What transpires is not pure Afrobeat, the relentlessly danceable music from Lagos, but instead a "chamber" version of it, alongside swinging modern jazz, spidery, skeletal funk, and South African township groove combined. Masekela's singing, chanting, and wonderfully inventive trumpet lines blend effortlessly with Allen's drums digging into primal source rhythms and articulating them with a maestro's flair at the center of the mix. Opener "Robbers, Thugs and Muggers" is grounded in a sung chant directed at Allen's propulsive snare skitter and hi-hat washes. It's answered by Masekela's bluesy horn, cutting across hard bop, jive, and folk, quoting from "Eleanor Rigby" for good measure. Armon-Jones' Rhodes piano enters later as Allen ratchets the intensity from a simmer to a slow boil. "Agbada Bougou" delivers a funky Afrobeat backbeat as Masekela and Williamson offer modal melodies atop a funky bassline. "Never (Lagos Never Gonna Be the Same)" is actually a mutant take on Afrobeat. With Masekela chanting "Lagos never gonna be the same/Never/ Without Fela…" Armon-Jones adds funky Rhodes over a driving electric bassline, punchy trumpet fills, hand percussion, and bubbling, snaky drums. "Jabulani (Rejoice, Here Comes Tony)" has Armon-Jones' vibes playing counter fills around Masekela's call-and-response phrasing and Allen's almost mystifying circular rhythmic improvisation. "Slow Bones" spotlights a tough sax and horn dialogue.

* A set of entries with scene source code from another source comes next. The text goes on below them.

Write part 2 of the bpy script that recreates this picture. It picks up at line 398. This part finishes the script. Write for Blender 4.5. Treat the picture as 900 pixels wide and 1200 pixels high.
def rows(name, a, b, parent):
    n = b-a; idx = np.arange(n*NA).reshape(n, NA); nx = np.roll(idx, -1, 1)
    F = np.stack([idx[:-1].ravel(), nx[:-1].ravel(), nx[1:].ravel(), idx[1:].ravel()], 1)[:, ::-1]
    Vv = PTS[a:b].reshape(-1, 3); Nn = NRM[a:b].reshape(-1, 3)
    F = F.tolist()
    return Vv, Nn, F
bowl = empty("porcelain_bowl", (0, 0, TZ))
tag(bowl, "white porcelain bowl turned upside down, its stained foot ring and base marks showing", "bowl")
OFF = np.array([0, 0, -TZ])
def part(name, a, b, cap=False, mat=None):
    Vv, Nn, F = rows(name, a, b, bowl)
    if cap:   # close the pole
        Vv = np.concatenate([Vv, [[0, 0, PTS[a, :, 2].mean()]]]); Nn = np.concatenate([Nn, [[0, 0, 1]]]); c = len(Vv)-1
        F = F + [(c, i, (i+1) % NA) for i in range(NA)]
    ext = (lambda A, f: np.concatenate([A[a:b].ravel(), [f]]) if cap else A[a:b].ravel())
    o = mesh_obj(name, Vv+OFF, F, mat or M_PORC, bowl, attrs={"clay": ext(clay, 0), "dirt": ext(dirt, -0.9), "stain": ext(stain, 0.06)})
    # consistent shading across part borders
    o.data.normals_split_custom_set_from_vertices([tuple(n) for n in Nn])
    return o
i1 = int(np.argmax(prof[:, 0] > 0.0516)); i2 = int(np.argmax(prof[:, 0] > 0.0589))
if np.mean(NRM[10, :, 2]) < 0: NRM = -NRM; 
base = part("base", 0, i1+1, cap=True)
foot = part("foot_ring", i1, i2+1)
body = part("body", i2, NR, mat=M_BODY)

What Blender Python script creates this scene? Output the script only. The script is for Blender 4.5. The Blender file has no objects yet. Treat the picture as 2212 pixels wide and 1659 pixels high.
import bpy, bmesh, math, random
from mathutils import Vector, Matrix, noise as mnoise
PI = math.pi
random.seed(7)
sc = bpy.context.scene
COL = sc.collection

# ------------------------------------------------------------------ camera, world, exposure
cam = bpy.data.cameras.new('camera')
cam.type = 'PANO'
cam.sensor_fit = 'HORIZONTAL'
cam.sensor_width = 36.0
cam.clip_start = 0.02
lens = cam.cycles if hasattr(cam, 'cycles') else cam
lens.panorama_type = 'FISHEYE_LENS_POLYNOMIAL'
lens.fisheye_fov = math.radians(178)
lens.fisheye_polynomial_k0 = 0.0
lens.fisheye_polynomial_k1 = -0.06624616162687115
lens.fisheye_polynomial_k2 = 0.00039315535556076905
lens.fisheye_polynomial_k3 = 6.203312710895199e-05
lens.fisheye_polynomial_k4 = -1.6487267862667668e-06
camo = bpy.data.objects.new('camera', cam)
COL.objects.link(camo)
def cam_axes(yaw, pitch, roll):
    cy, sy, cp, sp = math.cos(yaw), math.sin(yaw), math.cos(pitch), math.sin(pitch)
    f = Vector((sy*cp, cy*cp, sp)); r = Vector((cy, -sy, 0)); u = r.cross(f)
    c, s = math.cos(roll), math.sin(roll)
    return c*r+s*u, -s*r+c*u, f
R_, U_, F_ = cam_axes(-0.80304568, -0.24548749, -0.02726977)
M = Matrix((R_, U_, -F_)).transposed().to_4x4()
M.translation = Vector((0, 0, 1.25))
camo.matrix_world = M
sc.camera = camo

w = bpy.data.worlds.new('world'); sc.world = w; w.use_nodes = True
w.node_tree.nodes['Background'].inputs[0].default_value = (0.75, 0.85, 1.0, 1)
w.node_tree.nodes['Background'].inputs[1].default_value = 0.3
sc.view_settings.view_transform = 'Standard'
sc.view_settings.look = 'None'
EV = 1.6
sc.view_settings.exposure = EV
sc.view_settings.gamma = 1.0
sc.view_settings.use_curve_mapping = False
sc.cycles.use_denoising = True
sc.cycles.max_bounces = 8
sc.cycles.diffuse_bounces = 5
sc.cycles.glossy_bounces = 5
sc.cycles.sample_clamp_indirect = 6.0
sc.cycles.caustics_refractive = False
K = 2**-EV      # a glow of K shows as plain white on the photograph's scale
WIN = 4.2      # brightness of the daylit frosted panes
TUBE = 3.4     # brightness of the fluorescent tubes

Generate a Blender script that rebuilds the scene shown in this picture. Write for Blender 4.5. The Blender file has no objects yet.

Closer and first single "We've Landed" finds Masekela joining Allen's ritualized, incantatory drumming by quoting Miles Davis -- even riffing on the melodic vamp from "Black Satin" at one point -- with his bell-like tone and blues-drenched phrasing. No matter what lengths Gold and Allen went to, to complete Rejoice, the core playing, and camaraderie are peerless, and therefore justified. This is a fitting postscript and testament to Masekela's legend, and the music on this date, while historic, is absolutely defined by its title.